Realization of ceramic ultrashort-pulse lasers for microfabrication

Use of ultrashort-pulse lasers for the generation of pico- and femtosecond pulses has attracted considerable attention for a wide range of industrial applications. Research has shown that ultrashort-pulse laser systems using titanium:sapphire (Ti:S) crystals are very efficient for micromachining in laboratories. Although Ti:S lasers are commercially available, their energy efficiency—the conversion rate of electrical power to ultrashort-pulse radiation—is very low (generally less than 0.5%). The reason for this is that Ti:S lasers require an inefficient green laser for pumping the lasing crystal, so that their efficiency cannot be better than that of the pump laser. A complicated laser system also causes instabilities because of mechanical vibrations and changes in temperature.

In industrial settings, carbon dioxide lasers are generally used because of their high efficiency (>10%) and low initial cost. This 20-fold difference in efficiency has resulted in the huge sizes and low output power of commercially available Ti:S laser sources, because the power supplies needed for Ti:S lasers are bulky. In addition, the high initial and running costs, as well as the size of the cooling systems required to deal with the large amounts of heat generated are also problematic.

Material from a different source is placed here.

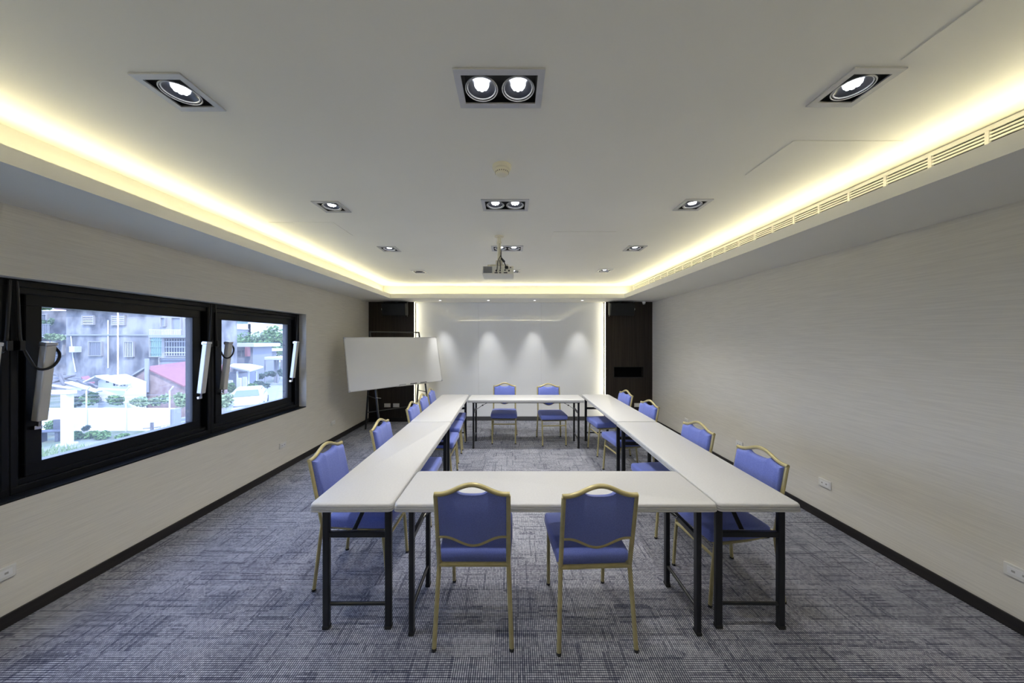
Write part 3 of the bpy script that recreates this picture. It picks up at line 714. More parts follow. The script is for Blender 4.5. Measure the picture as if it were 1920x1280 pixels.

Despite the technology's numerous potential applications, ultrashort-pulse Ti:S lasers are, therefore, currently only used in settings where high costs per photon are acceptable, such as for drilling of the fuel nozzle in high-performance car engines.

Ytterbium (Yb)-doping could be used to realize a practical, ultrashort-pulse laser system. The main advantage of using Yb-based lasers is their simple energy-level structure. The pumping and lasing wavelengths of Yb:yttrium aluminum garnet (YAG) sources are 940 and 1030nm, respectively. Since this wavelength difference is very small (smaller than for conventional neodymium-doped YAG lasers), the energy efficiency can be high: the maximum energy-conversion efficiency is determined by the ratio of both wavelengths. In addition, 940nm pumping light is obtained directly from the system's laser diode. The device does not need a green laser and, therefore, can be made compact. A significant disadvantage is related to the thermal management of the laser crystals because of the laser transition to the ground state. To obtain high Yb-laser performance, cooling of laser crystal is very important. A temperature increase causes an increase in the population of the final state of the laser. We have investigated the potential of Yb-doped single crystals such as Yb:YAG, Yb:yttrium orthovanadate (YVO₄) and Yb:potassium gadolinium tungstate (KGW). Here, we focus on a new ceramic material.

Using YAG, high transparency, low scattering, and high resistance to thermal heat has been realized.¹ We investigated the laser performance of ceramic Yb:YAG, measuring basic laser performances at room temperature. When we pumped the laser with 13.8W power at 940nm, it produced 6.8W output power with 72% slope efficiency.² We obtained wavelength tunability from 992.52 to 1110.83nm with SF11 prisms, a much wider passband than we had achieved previously.³ These results show the great potential of ceramic laser-crystal applications. We also demonstrated ultrashort-pulse generation with a ceramic material. The laser generated 233fs pulses at 1030nm with a semiconductor saturable-absorber-mirror device. To the best of our knowledge, this is the first time that femtosecond-pulse generation has been demonstrated with a ceramic laser source.

Our ceramic Yb:YAG laser also exhibits good characteristics as an amplifier. We used a simple ceramic Yb:YAG rod pumped by fiber-coupled continuous-wave diode lasers from both ends of the rod. The laser rod was cooled with water. The laser oscillator, which contained two laser heads, produced over 50W with an optical efficiency of 30% (see Figure 1). The regenerative amplifier was equipped with a barium borate Pockels cell with a quarter-wave voltage synchronized to the mode-locked pulse train from the Yb-fiber oscillator. Upon seeding by this oscillator (200mW average power, 200fs pulse duration, 40MHz repetition rate), we obtained a 2.3ps pulse with an average power of 20W at 100kHz at room temperature and achieved an efficiency of more than 10%.⁴ For pulse stretching, our very simple and compact laser system used the optical fiber connecting it to the Yb-fiber laser.

Figure 1. Continuous-wave output power with two laser heads as a function of pumping laser-diode (LD) power.

We will next implement a tandem laser head, for which we expect 50W output, while application of an oscillator and multiple amplifiers is expected to generate over 100W ultrashort-pulse lasers with 10% efficiency. These performance levels satisfy the conditions for practical use of ultrashort-pulse lasers for microfabrication.